A couple of weeks ago, I ended up in a conversation with a relatively high-up at the Department of Corrections about the Center on Actual Innocence.  It’s a little-bit-of-everything non-profit that helps individuals who have been wrongly convicted gain freedom and advocates for the kind of changes within the criminal justice system that would make those situations increasingly rare.  The Center has gotten some attention lately because of the exoneration of Alan Gell; his case reminded folks (again) that there is a need for this type of work.

The Gell case unnerves me.  Prosecutors in the case withheld statements  from 17 witnesses who said they had seen the victim alive after the time that Gell could have killed him.  After his lawyers discovered the eyewitness accounts that proved Gell could not have committed the murder and asked a judge to throw out his conviction, the Attorney General’s office argued that Gell should still be executed.  The judge vacated Gell’s conviction and the Attorney General decided to try Gell again.  What?

Policy Watch gets it just about right:

The criminal justice system is not perfect. No system administered by humans can ever be. But we have a right to expect that folks who work for the department named Justice seek it tirelessly, even when it means admitting they are wrong.

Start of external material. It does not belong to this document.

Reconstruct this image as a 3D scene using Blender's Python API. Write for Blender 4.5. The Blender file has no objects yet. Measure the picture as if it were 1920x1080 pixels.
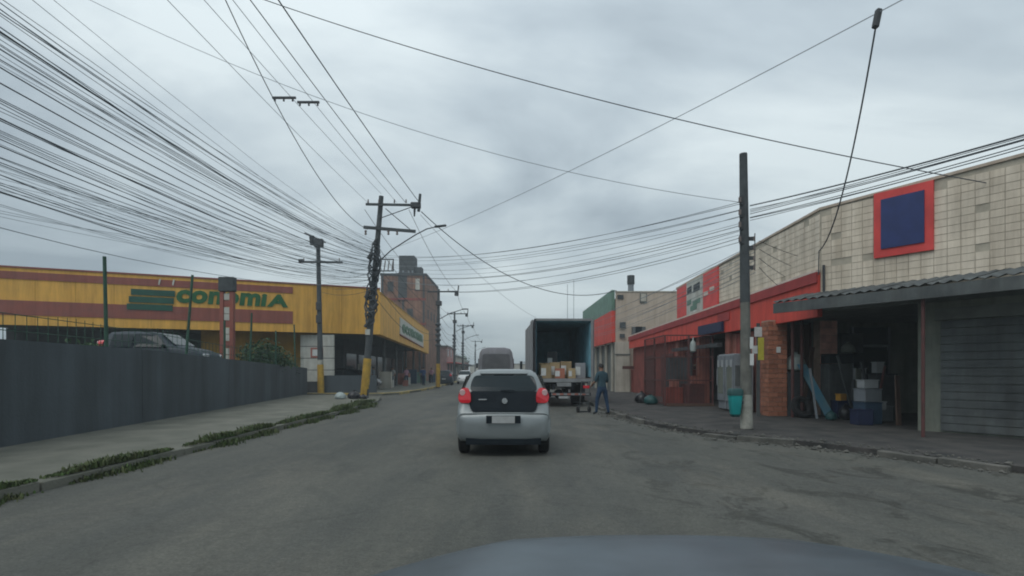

So back to my conversation with a DOC employee.  She said something that really stuck with me, which I think is an interesting answer to why Justice Department folks aren’t always willing to admit that they were wrong.  She said that it’s quite possible for every single person within the criminal justice system connected to a given conviction to do their job perfectly.  By the book.  No short-cuts, no mistakes.

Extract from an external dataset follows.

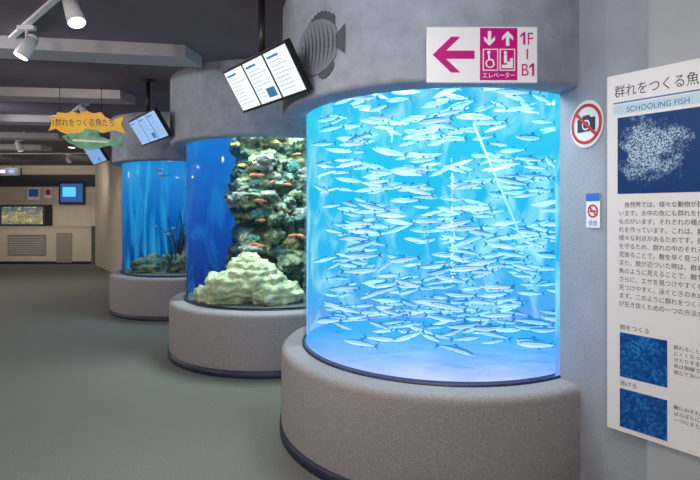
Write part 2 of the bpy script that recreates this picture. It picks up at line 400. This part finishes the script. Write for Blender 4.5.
box('frame_cell_2',(.358,.058,.002),(.433,.165,.004),M_white,g); box('cell_inner_2',(.363,.063,.004),(.428,.160,.005),M_mag,g)
ringpts('wheel',.310,.093,.022,.016,.005,.006,M_white,g)
poly('wheelchair_head',circ(.304,.147,.008),.005,.006,M_white,g)
poly('wheelchair_body',[(.300,.137),(.308,.137),(.310,.115),(.325,.113),(.334,.085),(.328,.083),(.319,.106),(.301,.108)],.006,.007,M_white,g)
poly('stairs',[(.368,.070),(.422,.070),(.422,.118),(.408,.118),(.408,.102),(.394,.102),(.394,.086),(.368,.086)],.005,.006,M_white,g)
poly('person_head',circ(.385,.146,.008),.005,.006,M_white,g); poly('person_body',[(.378,.136),(.393,.136),(.393,.095),(.378,.095)],.005,.006,M_white,g)
text('label','エレベーター',.032,.354,.024,.003,M_white,g,'CENTER',sx=.85)
def one(x,y,h): poly('numeral_one',[(x,y),(x+.010,y),(x+.010,y+h),(x,y+h),(x-.014,y+h-.014),(x-.014,y+h-.024),(x,y+h-.013)],.001,.003,M_mag,g)
one(.474,.187,.060); text('floor_1','F',.085,.508,.187,.001,M_mag,g,'CENTER',sx=.85)
text('floor_b','B',.085,.482,.034,.001,M_mag,g,'CENTER',sx=.85); one(.517,.034,.060)
box('dash',(.491,.115,0),(.498,.165,.002),M_mag,g)
# ------------------------------------------------------------ no-photo and small sign
dw=(C-B).normalized()
def wallM(s,z,off=.004):
    p=B+dw*s; n=Vector((dw.y,-dw.x)); return frame((p.x+n.x*off,p.y+n.y*off,z),(dw.x,dw.y,0))
g=group('no_photography_sign',wallM(.200,1.955,.006))
poly('plate',circ(0,0,.112,.122),-.004,-.0005,M_white,g)
ringpts('red_ring',0,0,.104,.088,0,.003,M_red,g)
poly('camera_body',[(-.060,-.038),(.060,-.038),(.060,.030),(.03,.030),(.02,.045),(-.02,.045),(-.03,.030),(-.060,.030)],0,.002,M_dark,g)
ringpts('lens',0,-.005,.027,.019,.002,.003,M_white,g)
poly('slash',[(-.076,.058),(-.066,.070),(.076,-.058),(.066,-.070)],.002,.005,M_red,g)
g=group('no_smoking_sign',wallM(.245,1.42,.006))
box('plate',(-.045,0,-.004),(.045,.175,0),M_white,g); box('header_band',(-.045,.135,0),(.045,.175,.001),M_blue,g)
ringpts('ring',0,.085,.034,.025,0,.002,M_red,g); poly('slash',[(-.024,.105),(-.018,.110),(.024,.065),(.018,.06)],.0,.003,M_red,g)
box('cigarette',(-.02,.08,0),(.02,.088,.001),M_dark,g); text('caption','禁煙',.03,0,.012,.001,M_blue,g,'CENTER')
# ------------------------------------------------------------ information panel
def photo_mat(name,seed,sc_,cl=(.85,.95,1),dense=.5,center=None,cr=.2,vs_=14,bg=(.003,.035,.16)):
    m=bpy.data.materials.new(name); m.use_nodes=True; nt=m.node_tree; b=nt.nodes['Principled BSDF']; b.inputs['Roughness'].default_value=.4; b.inputs['Specular IOR Level'].default_value=.2
    tc=nt.nodes.new('ShaderNodeTexCoord'); 
    n=nt.nodes.new('ShaderNodeTexNoise'); n.inputs['Scale'].default_value=sc_; n.inputs['Detail'].default_value=8; n.inputs['Roughness'].default_value=.75
    n2=nt.nodes.new('ShaderNodeTexVoronoi'); n2.inputs['Scale'].default_value=sc_*vs_
    mp=nt.nodes.new('ShaderNodeMapping'); mp.inputs['Location'].default_value=(seed,seed*2,0); lk(nt,tc.outputs['Object'],mp.inputs[0])
    lk(nt,mp.outputs[0],n.inputs[0]); lk(nt,mp.outputs[0],n2.inputs[0])
    fac=n.outputs['Fac']
    if center:
        vm=nt.nodes.new('ShaderNodeVectorMath'); vm.operation='DISTANCE'; lk(nt,tc.outputs['Object'],vm.inputs[0]); vm.inputs[1].default_value=(*center,0)
        mr=nt.nodes.new('ShaderNodeMapRange'); mr.inputs[1].default_value=0; mr.inputs[2].default_value=cr; mr.inputs[3].default_value=.22; mr.inputs[4].default_value=-.2; lk(nt,vm.outputs['Value'],mr.inputs[0])
        ad=nt.nodes.new('ShaderNodeMath'); ad.operation='ADD'; lk(nt,fac,ad.inputs[0]); lk(nt,mr.outputs[0],ad.inputs[1]); fac=ad.outputs[0]
    r=ramp(nt,[(.0,(0,0,0)),(dense,(0,0,0)),(dense+.14,(1,1,1))]); lk(nt,fac,r.inputs[0])
    r2=ramp(nt,[(.30,(1,1,1)),(.68,(.12,.12,.12))]); lk(nt,n2.outputs['Distance'],r2.inputs[0])
    mu=nt.nodes.new('ShaderNodeMixRGB'); mu.blend_type='MULTIPLY'; mu.inputs[0].default_value=1; lk(nt,r.outputs[0],mu.inputs[1]); lk(nt,r2.outputs[0],mu.inputs[2])
    mx=nt.nodes.new('ShaderNodeMixRGB'); lk(nt,mu.outputs[0],mx.inputs[0]); mx.inputs[1].default_value=(*bg,1); mx.inputs[2].default_value=(*cl,1)
    lk(nt,mx.outputs[0],b.inputs['Base Color']); return m
Pw,Ph=.66,1.688
g=group('information_panel',frame((1.239,2.411,.463),(dr.x,dr.y,0)))
box('board',(0,0,-.012),(Pw,Ph,0),M_white,g,.003)
def ty(t): return Ph*(1-t)
text('title','群れをつくる魚たち',.062,.035,ty(.062),.001,M_dark,g,sx=.80)
box('title_rule',(.03,ty(.082),0),(Pw-.03,ty(.078),.001),M_blue,g)
box('subtitle_band',(.03,ty(.113),0),(Pw-.03,ty(.086),.001),mat('pale_blue_band',(.55,.80,.90),.4),g)
text('subtitle','SCHOOLING FISH',.036,.09,ty(.109),.002,mat('mid_blue_print',(.02,.12,.35),.4),g,sx=.9)
px,py=.20,ty(.225)
o=box('photo',(.05,ty(.335),0),(.62,ty(.122),.002),photo_mat('photo_school',3,7.5,cl=(.60,.82,.95),dense=.50,center=(px,py),cr=.27,vs_=18,bg=(.004,.05,.20)),g)
body='''　自然界では、様々な動物が群れを作って生活して
います。水中の魚にも群れを作って生活している
ものがいます。それぞれの種がそれぞれの理由で群
れを作っています。これは、群れることによって
様々な利点があるためです。例えば、外敵から身
を守るため、群れの中のそれぞれの魚が周囲を
見張ることで、敵を早く見つけることができます。
また、敵が近づいた時は、群れが一つの大きな
魚のように見えることで、敵をおどろかせます。
さらに、エサを見つけやすくなり、繁殖の相手も
見つけやすく、泳ぐときの水の抵抗も小さくなり
ます。このように群れをつくることは、小さな魚
が生き抜くための一つの方法なのです。'''
text('body_text',body,.0285,.055,ty(.372),.001,M_dark,g,sp=1.36,sx=.86)
text('caption_a','群をつくる',.026,.06,ty(.712),.001,M_dark,g)
box('photo_a',(.06,ty(.845),0),(.26,ty(.722),.002),photo_mat('photo_a',8,9,(.02,.25,.65),.42,vs_=8,bg=(.003,.06,.28)),g)
text('caption_b','逃げる',.026,.06,ty(.868),.001,M_dark,g)
box('photo_b',(.06,ty(.985),0),(.26,ty(.878),.002),photo_mat('photo_b',15,8,(.02,.18,.58),.38,vs_=8,bg=(.003,.05,.25)),g)
text('text_a','群れることで敵に見つかり\nにくくなったり、敵をまどわ\nせたりすることができる。\n魚は側線で隣の魚の動きを\n感じて泳いでいます。',.02,.285,ty(.74),.001,M_dark,g,sp=1.35)
text('text_b','敵におそわれたとき、群れは\nばらばらに広がり、また\n一つにまとまります。',.02,.285,ty(.895),.001,M_dark,g,sp=1.35)
# ------------------------------------------------------------ ceiling monitors
def monitor(TL,TR,z,H=.26,dpt=.16,tint=(.86,.95,1),st=1.1):
    TL=Vector(TL);TR=Vector(TR); r=(TR-TL).normalized(); w=(TR-TL).length; inn=Vector((-r.y,r.x))
    if inn.x<0: inn=-inn
    up=Vector((-inn.x*dpt,-inn.y*dpt,H)).normalized(); hh=math.hypot(dpt,H)
    bl=Vector((TL.x+inn.x*dpt,TL.y+inn.y*dpt,z-H))
    M=frame(bl,(r.x,r.y,0),up)
    g=group('ceiling_monitor',M)
    box('housing',(0,0,-.045),(w,hh,0),M_black,g,.006)
    k=3; dk=emis('screen_text',tuple(c*.35 for c in tint),.6); gl=emis('screen_glow',tint,st); pic=emis('screen_picture',(.05,.25,.5),.7)
    for i in range(k):
        x0=w*(i/k)+.014; x1=w*((i+1)/k)-.008
        box('screen',(x0,.018,0),(x1,hh-.018,.002),gl,g)
        box('screen_title',(x0+.02,hh-.055,.002),(x0+.02+(x1-x0)*.5,hh-.042,.003),pic,g)
        for q in range(8):
            yy=hh-.080-q*.024
            if yy<.035: break
            xe=x1-.02-R.random()*.09
            if i==1 and q>4: xe=x0+.1
            box('screen_text',(x0+.02,yy,.002),(xe,yy+.003,.003),dk,g)
        if i==1: box('screen_picture',(x1-.12,.04,.002),(x1-.02,.10,.003),pic,g)
    box('mount_plate',(w*.5-.08,hh*.4,-.075),(w*.5+.08,hh*.9,-.045),M_black,g)
    mid=M@Vector((w*.5,hh*.8,-.06)); Mi=M.inverted()
    cyl('pole',Mi@mid,Mi@Vector((mid.x,mid.y,CZ-.01)),.022,.022,M_black,g)
    cyl('ceiling_plate',Mi@Vector((mid.x,mid.y,CZ-.03)),Mi@Vector((mid.x,mid.y,CZ)),.07,.07,M_black,g)
    return g
s=.945
monitor((-.911*s,3.56*s),(-.383*s,2.9*s),1.5+.998*s)
monitor((-2.455,5.53),(-1.903,4.83),2.5,tint=(.35,.6,1),st=.9)
monitor((-4.21,7.89),(-3.66,7.19),2.5,tint=(.25,.45,.9),st=.9)
# ------------------------------------------------------------ hanging fish sign
M_yel=mat('sign_orange',(1.0,.50,.02),.5,ns=3,namt=.25,em=(1,.45,.02),es=.10); M_grn=mat('sign_green_fish',(.13,.42,.24),.5,ns=8,namt=.6)
g=group('hanging_fish_sign',frame((-3.32,5.5,2.2),(1,0,0)))
pts=[(0,.36),(.07,.33),(.10,.40),(.20,.385),(.26,.41),(.34,.385),(.42,.415),(.50,.385),(.58,.40),(.62,.35),(.70,.31),(.84,.36),(.80,.26),(.85,.16),(.72,.20),(.60,.17),(.5,.19),(.42,.15),(.32,.17),(.22,.15),(.14,.18),(.08,.22),(.0,.19),(.04,.28)]
poly('board',pts,-.02,0,M_yel,g)
text('lettering','11群れをつくる魚たち',.092,.37,.25,.002,mat('sign_ink',(.10,.02,.01),.5),g,'CENTER',sx=.80)
fp=[(.16,.13),(.26,.16),(.42,.165),(.58,.13),(.68,.09),(.84,.13),(.80,.06),(.86,-.02),(.68,.03),(.56,.0),(.46,-.02),(.36,-.0),(.24,.06)]
poly('green_fish',fp,.005,.02,M_grn,g)
poly('fish_eye',circ(.235,.115,.014),.02,.024,M_black,g)
poly('fish_fin',[(.36,.16),(.42,.215),(.55,.20),(.58,.135)],.006,.018,M_grn,g)
poly('fish_stripe',[(.28,.10),(.66,.075),(.66,.06),(.28,.075)],.02,.022,mat('fish_white',(.8,.85,.7),.5),g)
for x in(.12,.58): cyl('wire',(x,.39,-.01),(x,CZ-2.2,-.01),.004,.004,M_black,g,8)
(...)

And still convict the wrong person.

Hopefully it isn’t very likely.  But its entirely possible.

And then she asked me this, “If the system, not the person, is broken; if the person was just doing their job the way they were supposed to, why should they apologize of the system arrives at the wrong conclusion?”

That certainly wasn’t the case with Gell.  There is plenty of real blame to level at real people.  But it its a worrying question for the cases in which it might be true.

I know I’m asking for push-back, but I believe that systems are made up of people with agency.  And participation in a system carries potential culpability.  I appreciate protecting folks by differentiating between mistakes and jobs correctly done that led to incorrect outcomes.

But it doesn’t mean that folks just get to shrug and point to a system they’ve conveniently personified.